At Northern Arizona University, it’s too early to tell. The school’s personalized learning initiative is new and only has three graduates, according to Hurst.

But Hurst argues that, just as classrooms once became the best way to educate large numbers of students, today the best way to accomplish that end is via computer technologies that enable students to study and progress at their own pace.

“The problem that we have with our current education system is teachers have to teach to the middle or to the low end even,” Hurst said. “But what if you could have students who understand more about a subject area go faster and those students who need to take more time to understand go slower?

“With a regular classroom it’s difficult to do that,” Hurst said. “It can be done, but you can’t do it with that many students very efficiently.”

Not so when computers enter the picture.

Upon request from Diverse, Cakmak described how his classes work and how precisely he is able to study at his own pace.

Despite how easy it sounds to study at your own pace in the convenience of your own home, Cakmak cautions: “Once you get into it it’s much harder because you have to learn everything by yourself.”

“There’s no one saying you have to do this right now or this might be on the exam,” Cakmak said. “You really need to be at home and have your own space where you can really focus and read the materials and study.”

Students are offered the chance to take a three-hour pre-test with 15 to 25 questions if they think they know enough about a particular lesson or study area to bypass it.

“They are pretty much open-ended questions where you have to type everything you know, which allows them to see if you are taking the text from somewhere else or if you really know,” Cakmak said. “If you’re taking from somewhere else, you will get a disciplinary action,” he said, clarifying that he knows this from being advised of such at the beginning of the class, not as a result of violating the policy against plagiarism.

Professors review the exams within 48 hours.

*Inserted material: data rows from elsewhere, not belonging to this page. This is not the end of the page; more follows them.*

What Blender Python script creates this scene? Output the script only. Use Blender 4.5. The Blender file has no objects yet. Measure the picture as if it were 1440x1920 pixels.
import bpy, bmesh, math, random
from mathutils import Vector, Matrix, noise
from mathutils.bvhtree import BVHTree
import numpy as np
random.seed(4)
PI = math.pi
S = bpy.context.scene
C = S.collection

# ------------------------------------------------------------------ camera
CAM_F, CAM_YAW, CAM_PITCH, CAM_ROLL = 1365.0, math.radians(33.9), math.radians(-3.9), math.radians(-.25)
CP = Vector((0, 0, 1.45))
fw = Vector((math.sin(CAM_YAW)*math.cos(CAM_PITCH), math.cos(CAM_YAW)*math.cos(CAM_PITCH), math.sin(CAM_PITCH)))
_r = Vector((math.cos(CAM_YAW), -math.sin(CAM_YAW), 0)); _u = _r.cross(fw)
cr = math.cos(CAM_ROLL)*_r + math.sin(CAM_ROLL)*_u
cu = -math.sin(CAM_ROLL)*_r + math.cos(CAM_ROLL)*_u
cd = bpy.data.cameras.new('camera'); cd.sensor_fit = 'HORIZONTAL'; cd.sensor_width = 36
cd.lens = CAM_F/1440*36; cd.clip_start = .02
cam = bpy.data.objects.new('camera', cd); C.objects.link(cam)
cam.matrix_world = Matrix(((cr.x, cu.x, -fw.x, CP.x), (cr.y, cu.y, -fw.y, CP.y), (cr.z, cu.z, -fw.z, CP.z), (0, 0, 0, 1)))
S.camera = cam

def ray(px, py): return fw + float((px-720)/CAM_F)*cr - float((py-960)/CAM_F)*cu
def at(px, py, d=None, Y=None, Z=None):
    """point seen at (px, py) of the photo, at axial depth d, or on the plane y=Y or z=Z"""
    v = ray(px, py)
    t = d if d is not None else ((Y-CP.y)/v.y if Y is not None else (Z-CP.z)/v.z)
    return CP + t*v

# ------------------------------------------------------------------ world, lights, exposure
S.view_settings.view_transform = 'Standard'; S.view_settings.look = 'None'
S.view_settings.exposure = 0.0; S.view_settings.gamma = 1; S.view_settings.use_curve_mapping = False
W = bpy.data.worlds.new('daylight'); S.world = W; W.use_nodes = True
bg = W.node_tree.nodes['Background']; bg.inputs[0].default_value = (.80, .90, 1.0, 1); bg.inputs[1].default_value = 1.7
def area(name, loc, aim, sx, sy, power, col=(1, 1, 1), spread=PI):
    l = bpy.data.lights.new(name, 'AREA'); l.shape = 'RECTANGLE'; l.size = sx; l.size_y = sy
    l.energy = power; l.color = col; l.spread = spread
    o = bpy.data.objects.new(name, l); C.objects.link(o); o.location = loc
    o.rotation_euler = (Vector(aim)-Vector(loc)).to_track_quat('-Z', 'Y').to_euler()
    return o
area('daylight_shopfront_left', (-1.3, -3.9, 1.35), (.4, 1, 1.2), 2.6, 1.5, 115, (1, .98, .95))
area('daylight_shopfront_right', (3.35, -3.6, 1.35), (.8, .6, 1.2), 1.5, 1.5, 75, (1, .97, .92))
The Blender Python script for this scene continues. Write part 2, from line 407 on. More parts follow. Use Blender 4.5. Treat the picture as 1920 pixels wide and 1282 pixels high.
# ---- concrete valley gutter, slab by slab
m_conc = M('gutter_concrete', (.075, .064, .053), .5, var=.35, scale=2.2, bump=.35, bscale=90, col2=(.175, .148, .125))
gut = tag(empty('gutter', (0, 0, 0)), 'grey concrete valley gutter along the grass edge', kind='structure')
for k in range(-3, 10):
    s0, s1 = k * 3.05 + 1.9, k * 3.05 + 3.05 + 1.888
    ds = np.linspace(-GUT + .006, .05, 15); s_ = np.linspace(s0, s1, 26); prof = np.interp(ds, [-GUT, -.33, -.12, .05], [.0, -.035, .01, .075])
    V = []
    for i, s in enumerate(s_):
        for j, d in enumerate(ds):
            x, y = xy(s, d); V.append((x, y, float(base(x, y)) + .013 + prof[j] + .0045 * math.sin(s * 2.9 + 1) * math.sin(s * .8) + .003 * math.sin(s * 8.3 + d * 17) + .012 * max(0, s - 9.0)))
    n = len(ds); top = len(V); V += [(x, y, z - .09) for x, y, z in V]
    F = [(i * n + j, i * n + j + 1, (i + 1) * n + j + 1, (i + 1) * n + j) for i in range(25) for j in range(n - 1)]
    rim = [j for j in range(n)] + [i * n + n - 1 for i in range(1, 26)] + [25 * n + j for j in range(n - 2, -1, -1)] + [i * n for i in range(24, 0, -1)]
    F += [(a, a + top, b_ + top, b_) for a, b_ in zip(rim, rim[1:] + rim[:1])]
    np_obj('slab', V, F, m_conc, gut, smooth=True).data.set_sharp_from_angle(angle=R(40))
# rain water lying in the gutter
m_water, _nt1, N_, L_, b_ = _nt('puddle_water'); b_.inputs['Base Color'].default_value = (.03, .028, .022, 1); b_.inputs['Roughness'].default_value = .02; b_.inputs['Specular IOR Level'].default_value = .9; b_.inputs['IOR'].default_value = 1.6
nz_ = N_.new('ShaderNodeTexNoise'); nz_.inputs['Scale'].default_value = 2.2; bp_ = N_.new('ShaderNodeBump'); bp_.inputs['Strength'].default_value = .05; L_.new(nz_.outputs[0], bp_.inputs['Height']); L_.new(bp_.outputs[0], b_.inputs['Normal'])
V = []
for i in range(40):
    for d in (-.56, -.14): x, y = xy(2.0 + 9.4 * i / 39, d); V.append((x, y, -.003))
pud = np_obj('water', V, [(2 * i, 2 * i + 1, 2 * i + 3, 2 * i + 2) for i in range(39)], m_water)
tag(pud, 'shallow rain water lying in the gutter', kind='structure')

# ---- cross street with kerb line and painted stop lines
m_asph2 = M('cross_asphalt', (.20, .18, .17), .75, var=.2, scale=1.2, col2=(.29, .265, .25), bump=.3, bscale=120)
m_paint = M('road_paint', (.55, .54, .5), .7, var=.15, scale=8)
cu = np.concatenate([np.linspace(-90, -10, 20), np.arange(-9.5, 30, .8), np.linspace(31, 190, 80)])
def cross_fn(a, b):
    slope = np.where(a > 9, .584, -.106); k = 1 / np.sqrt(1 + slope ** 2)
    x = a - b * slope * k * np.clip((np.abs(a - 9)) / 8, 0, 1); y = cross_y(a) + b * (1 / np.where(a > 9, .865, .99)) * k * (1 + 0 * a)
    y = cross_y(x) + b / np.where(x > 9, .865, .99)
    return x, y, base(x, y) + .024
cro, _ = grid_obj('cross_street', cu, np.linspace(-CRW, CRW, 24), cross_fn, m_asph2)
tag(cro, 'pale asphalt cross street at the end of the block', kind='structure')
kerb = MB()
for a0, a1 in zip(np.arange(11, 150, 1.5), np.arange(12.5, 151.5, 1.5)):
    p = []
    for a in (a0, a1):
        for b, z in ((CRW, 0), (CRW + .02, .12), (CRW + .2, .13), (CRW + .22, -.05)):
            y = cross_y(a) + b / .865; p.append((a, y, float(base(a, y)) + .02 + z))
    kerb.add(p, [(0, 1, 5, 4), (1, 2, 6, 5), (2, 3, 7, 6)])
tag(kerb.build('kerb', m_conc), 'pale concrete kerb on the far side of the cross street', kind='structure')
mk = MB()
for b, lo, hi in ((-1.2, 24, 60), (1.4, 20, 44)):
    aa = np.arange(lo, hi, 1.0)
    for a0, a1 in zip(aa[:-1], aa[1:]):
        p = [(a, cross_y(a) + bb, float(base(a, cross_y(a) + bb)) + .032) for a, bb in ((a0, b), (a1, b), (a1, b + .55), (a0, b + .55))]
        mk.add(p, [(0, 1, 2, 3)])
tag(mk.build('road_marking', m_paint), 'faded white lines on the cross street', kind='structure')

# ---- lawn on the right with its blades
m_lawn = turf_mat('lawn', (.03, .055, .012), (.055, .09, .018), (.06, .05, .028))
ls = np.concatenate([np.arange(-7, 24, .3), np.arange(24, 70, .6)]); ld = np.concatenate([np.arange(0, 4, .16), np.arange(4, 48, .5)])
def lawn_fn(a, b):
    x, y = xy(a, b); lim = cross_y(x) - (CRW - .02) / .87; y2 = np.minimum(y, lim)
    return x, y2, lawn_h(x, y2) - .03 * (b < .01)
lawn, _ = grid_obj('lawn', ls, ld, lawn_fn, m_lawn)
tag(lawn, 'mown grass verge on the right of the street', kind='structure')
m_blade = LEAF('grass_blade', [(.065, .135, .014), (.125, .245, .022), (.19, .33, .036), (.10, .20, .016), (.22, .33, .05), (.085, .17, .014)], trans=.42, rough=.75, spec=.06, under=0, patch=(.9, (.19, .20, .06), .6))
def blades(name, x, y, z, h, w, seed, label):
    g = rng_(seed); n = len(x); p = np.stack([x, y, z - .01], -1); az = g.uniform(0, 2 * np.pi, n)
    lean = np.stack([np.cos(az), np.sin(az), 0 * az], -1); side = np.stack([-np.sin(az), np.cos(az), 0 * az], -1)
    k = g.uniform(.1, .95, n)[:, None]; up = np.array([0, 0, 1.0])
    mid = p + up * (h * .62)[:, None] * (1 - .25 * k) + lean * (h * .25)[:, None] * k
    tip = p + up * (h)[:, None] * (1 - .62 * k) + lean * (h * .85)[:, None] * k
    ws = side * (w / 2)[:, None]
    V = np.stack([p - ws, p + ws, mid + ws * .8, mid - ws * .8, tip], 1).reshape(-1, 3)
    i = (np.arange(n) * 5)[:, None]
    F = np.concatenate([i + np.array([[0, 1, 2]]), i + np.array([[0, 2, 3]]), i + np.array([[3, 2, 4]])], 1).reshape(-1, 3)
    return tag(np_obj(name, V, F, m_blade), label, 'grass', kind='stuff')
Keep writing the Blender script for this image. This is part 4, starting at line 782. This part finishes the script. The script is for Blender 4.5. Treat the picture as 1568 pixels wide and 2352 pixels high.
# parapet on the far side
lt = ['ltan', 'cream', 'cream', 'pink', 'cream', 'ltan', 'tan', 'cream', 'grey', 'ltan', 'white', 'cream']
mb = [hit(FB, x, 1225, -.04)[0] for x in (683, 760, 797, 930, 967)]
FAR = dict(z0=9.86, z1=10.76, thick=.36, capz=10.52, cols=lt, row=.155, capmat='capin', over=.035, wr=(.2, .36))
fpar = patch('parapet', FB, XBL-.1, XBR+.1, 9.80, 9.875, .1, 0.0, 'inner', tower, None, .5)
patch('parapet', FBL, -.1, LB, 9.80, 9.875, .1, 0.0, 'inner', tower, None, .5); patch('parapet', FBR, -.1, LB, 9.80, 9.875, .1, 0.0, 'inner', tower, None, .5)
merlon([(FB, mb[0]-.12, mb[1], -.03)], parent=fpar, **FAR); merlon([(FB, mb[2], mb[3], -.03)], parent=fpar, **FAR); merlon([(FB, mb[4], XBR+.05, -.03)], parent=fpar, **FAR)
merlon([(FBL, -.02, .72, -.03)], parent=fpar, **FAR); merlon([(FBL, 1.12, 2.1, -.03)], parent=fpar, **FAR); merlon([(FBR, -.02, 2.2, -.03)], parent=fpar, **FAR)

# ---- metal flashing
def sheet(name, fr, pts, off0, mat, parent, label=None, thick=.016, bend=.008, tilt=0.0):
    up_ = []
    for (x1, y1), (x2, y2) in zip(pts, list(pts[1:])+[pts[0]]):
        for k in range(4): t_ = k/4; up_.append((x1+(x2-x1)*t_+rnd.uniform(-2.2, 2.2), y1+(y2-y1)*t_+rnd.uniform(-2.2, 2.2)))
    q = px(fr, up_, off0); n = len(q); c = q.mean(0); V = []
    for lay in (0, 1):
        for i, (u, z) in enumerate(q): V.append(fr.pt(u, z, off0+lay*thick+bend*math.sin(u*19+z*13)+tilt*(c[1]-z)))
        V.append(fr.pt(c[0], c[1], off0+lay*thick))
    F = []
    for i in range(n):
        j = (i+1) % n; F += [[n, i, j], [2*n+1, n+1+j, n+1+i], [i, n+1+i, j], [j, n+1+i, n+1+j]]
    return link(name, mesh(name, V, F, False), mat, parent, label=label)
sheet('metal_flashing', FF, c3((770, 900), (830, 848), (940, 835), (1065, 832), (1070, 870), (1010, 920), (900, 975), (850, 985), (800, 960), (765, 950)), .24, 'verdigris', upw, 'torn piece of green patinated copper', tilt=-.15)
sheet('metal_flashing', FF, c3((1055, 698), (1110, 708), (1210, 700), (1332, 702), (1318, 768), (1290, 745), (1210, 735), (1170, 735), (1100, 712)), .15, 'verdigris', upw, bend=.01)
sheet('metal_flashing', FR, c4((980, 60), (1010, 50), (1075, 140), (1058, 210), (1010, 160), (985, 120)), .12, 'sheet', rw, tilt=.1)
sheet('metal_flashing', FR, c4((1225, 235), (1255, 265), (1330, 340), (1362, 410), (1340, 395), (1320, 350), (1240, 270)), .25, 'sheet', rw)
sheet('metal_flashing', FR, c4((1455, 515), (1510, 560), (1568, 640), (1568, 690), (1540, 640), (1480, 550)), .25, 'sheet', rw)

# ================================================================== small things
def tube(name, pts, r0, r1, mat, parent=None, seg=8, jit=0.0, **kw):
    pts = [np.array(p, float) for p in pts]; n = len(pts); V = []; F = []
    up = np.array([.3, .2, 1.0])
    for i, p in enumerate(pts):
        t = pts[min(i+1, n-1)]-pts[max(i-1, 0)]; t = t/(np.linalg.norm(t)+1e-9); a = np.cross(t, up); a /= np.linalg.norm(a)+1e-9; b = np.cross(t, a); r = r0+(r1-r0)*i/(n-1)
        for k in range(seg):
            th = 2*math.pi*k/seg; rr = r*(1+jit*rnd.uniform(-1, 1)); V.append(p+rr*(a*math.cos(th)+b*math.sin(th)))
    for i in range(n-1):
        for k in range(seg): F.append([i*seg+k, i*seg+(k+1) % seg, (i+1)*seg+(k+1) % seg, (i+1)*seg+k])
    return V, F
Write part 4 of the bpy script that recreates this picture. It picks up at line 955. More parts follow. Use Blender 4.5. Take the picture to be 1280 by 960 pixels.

“If you get 86 (percent) or more you can opt out of that lesson,” Cakmak said. “If not, you go into the lesson material.”

After a particular lesson, students are given a post-test and “you still have to get 86 minimum to move to the next.”

While CBE programs are said to be more affordable for students, Kelchen states that it is “not a foregone conclusion” that CBE programs will save money for all students.

“Federal regulations do not allow students attending many of the most innovative programs to receive federal financial aid,” Kelchen said. “For students with financial need, the net price of a CBE program may be higher than that of a traditional program, accounting for financial aid discounts.

“Also, if a student progresses too slowly through a CBE program, the price of the program may exceed that of a regular program.”

Hurst says the subscription model incentivizes students to get their degrees in a timely manner.

“We say the student can learn as much as they can but go as slow as they need to to master the material,” Hurst said.

Cakmak said he earned 21 credits since his first six-month subscription began in September. For his next subscription, he said he thinks he’ll be able to go even faster because he knows more about how the system works and what the expectations are.

Cakmak says he doesn’t expect to see a rise in his salary as a result of his college education. But that’s not what he’s after. Earning a degree is a personal goal that has eluded him since he left Turkey for the United States. The credits he earned back home didn’t transfer because of differences in the Turkish and American higher education system. But that doesn’t bother Cakmak.

“The goal is not to get the degree,” Cakmak said. “I wanted to go to get the experience.”